3. Permissibility of Branch Office Registration of Foreign Company in Nepal

  • A branch office is only allowed to register in Nepal, whose nature of business is permissible in Nepal.
  • Business activities of the branch office must be of a similar nature that of business carried in a foreign country.

4. Required Documents for Registering Branch Office of Foreign Company

S.N Documents Notarization
1. Certification of registration, MOA, AOA of foreign company and its translation required
2. Application for Branch Office Registration Not required
3. Board Minute/Resolution of foreign company to establish branch office Not required
4. Citizenship copy of Nepalese Representative required
5. Letter of appointment of authorized representative Not required
6. Signed copy of the company profile Not required
7. Passport of all directors of the foreign company required
8. Proposed Plan of the Branch Office in Nepal not required
9. Power of attorney required
10. Declaration of directors of the company that the information are accurate not required
11. Approval letter form government authority of Nepal not required
12. An agreement executed by a foreign company with the government authority of Nepal not required

5. Process of Registering Branch Office of Foreign Company or Business in Nepal

Step 1: Agreement with the Government or approval to be obtained from the concerned government authority by a foreign company to establish a branch office in Nepal.

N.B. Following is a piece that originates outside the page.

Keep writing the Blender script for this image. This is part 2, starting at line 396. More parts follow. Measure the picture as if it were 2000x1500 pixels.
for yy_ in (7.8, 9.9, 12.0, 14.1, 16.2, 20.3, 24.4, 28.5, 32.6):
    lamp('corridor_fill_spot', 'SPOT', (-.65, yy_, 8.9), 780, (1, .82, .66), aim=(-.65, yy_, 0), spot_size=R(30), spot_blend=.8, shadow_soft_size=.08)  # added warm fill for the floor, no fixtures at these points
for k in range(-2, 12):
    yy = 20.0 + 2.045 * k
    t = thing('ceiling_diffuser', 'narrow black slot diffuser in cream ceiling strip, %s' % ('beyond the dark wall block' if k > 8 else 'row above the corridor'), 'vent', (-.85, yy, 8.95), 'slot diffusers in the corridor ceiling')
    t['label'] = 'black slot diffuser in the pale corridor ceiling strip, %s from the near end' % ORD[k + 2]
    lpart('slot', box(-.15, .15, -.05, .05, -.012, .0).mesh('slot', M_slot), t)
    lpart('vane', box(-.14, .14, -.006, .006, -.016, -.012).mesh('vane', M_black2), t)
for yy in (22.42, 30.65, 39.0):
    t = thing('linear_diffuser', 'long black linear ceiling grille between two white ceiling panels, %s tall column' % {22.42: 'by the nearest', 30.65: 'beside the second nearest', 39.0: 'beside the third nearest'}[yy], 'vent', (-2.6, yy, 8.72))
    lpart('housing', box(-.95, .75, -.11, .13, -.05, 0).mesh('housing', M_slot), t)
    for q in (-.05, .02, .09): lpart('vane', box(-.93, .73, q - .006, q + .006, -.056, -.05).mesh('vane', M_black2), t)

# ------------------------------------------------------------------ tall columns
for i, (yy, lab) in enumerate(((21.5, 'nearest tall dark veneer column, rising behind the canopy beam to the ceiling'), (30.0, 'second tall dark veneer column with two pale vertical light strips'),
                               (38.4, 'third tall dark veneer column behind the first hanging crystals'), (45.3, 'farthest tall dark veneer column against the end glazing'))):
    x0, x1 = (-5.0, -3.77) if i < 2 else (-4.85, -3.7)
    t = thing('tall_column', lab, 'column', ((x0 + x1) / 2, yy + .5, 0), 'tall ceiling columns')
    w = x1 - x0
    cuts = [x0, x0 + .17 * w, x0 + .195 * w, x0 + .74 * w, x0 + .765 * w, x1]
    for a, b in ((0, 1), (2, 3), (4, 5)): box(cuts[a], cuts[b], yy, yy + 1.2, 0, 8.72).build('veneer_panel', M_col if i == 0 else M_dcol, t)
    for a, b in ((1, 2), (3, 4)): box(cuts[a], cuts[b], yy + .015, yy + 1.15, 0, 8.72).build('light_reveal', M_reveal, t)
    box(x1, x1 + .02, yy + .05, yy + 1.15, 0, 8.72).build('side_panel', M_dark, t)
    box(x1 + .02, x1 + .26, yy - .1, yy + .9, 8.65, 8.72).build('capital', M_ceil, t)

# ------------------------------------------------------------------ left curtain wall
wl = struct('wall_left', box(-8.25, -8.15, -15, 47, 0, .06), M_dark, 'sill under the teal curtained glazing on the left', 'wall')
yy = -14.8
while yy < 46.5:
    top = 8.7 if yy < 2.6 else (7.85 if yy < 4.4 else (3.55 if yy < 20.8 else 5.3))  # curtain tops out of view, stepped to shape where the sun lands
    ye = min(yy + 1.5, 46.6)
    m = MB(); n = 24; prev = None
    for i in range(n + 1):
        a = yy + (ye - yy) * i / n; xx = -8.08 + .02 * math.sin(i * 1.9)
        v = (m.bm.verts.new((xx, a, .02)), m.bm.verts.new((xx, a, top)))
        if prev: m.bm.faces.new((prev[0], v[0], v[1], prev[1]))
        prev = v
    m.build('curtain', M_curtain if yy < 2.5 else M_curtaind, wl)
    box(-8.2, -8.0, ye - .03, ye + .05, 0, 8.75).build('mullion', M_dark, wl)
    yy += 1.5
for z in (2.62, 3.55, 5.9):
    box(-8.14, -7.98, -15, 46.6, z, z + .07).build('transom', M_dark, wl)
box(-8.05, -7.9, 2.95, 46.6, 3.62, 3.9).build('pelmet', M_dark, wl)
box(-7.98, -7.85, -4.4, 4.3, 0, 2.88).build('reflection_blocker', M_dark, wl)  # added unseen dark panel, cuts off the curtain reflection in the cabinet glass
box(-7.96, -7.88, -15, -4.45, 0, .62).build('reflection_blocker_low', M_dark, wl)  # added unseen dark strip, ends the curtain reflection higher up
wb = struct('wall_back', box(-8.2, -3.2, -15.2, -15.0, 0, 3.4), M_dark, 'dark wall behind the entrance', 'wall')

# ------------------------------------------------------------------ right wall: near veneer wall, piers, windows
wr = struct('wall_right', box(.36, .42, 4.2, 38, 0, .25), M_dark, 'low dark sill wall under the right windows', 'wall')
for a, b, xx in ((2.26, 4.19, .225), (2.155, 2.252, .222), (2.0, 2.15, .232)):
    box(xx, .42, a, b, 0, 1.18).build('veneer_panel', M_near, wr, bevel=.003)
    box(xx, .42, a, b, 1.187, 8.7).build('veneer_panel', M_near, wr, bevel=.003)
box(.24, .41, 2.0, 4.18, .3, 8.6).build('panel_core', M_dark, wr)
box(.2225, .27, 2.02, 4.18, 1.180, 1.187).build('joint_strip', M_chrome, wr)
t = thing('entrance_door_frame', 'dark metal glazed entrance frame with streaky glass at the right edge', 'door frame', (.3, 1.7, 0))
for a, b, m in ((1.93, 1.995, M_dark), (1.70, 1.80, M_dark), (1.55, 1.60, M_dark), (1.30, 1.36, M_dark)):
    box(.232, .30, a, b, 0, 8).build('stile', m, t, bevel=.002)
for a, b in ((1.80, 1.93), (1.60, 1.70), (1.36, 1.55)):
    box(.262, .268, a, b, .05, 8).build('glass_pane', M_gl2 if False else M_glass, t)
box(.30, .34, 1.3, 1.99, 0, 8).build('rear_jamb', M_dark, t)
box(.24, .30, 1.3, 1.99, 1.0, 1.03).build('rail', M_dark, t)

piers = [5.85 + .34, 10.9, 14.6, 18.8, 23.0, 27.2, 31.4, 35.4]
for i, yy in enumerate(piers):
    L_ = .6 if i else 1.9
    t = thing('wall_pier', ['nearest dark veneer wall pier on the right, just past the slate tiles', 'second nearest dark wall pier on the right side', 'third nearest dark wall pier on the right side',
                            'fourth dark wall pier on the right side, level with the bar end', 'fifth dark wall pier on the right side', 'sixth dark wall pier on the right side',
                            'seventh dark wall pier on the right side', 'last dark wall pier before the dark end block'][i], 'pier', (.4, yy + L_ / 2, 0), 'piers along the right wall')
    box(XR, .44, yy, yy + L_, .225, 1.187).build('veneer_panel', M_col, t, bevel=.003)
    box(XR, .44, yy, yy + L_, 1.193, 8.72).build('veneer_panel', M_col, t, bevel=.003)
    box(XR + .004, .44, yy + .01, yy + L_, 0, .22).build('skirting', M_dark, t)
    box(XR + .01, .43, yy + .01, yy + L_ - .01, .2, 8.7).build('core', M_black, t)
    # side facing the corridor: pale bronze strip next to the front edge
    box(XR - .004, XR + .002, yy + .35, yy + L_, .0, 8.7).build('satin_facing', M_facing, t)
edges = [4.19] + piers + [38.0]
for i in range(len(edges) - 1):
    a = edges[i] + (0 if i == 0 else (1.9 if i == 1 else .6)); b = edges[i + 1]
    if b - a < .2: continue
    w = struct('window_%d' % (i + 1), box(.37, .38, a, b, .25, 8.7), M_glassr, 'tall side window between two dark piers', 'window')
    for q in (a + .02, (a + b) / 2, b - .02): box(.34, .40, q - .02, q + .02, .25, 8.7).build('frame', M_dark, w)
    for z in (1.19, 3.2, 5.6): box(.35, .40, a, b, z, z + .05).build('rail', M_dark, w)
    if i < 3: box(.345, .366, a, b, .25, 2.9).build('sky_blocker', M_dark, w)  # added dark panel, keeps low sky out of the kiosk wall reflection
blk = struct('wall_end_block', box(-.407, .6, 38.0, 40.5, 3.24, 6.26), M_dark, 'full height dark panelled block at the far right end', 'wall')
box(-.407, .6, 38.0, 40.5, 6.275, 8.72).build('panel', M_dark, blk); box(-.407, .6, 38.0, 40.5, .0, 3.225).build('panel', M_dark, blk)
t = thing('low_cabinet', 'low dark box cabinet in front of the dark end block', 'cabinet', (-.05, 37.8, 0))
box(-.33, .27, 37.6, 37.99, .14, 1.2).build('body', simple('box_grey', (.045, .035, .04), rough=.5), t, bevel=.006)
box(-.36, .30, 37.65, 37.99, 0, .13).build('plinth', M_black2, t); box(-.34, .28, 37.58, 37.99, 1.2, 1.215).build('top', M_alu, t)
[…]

Step 2: Application regarding the registration of the branch office along with other required documents,

 

Step 3: OCR verifies the documents submitted online and if it seems appropriate the process of registration starts after the approval from the Company Registrar's Office.


Step 4: Physical Copy of the documents to be submitted.


Step 5: After fulfilling all the procedures, the OCR issues the certificate of registration.


Step 6: The Branch Office is to be registered at the concerned ward office.


Step 7: VAT/PAN registration

 

process-of-branch-office-registration-in-nepal to be submitted online in the official site of the Company registrar (OCR).

 

 

6. Time required for Registering Branch Office of Foreign Company

The time required for registration of branch office takes one month and additional time is required for the approval form the concerned government offices or authorities.

7. Post- Registration Compliance for Branch Office in Nepal

Following are the post compliance requirement of branch office in Nepal:

  1. To be registered at local authority and the Inland Revenue Department for tax purpose to pay income tax in Nepal.
  2. Submit a 3-month compliance document before OCR;
  3. Information to be updated to the concerned authority if any changes or amendments are made.
  4. Submission of the balance sheet of its parent company within 3 months from its preparation date.
  5. Appoint an auditor to prepare the annual financial statement (audit report) of the branch office
  6. Annual filing each year.


Note: Branch Office has an obligation to comply with applicable laws pursuant to other prevailing Nepalese law including Labor Law, Social Security Law, Tax Law etc. during the process of its operation in Nepal. 

8. Difference between Branch Office and Liaison Office

  • Liaison Office is a contact point for foreign companies to communicate and coordinate establishing a relationship with local businesses or parties, but the Branch office can do business activities.
  • Liaison offices are not permitted to generate income activities, whereas branch offices can earn.
  • No any approval form from the government authority is required for liaison office establishment but for a branch office, approvals are required as per nature of business.
  • The liaison office cannot do any contract for business or transaction, advertisement and marketing for products of a foreign company, whereas a branch office can do.

9. Difference Between Branch Office and Subsidiary Company

  • A branch office possesses the same personality with parent foreign company, whereas a subsidiary company is a separate legal personality from the parent company.
  • The branch office is liable for activities carried by the foreign company, whereas the parent company is not liable for activities done by the local subsidiary company.

 

Disclaimer: All content available here is for general information purposes. A proper legal solution always depends on your particular circumstances, thus seek advice from an attorney who can provide assurances of the information contained herein and its interpretation.  All liability with respect to actions taken on the basis of the site’s information is hereby expressly disclaimed.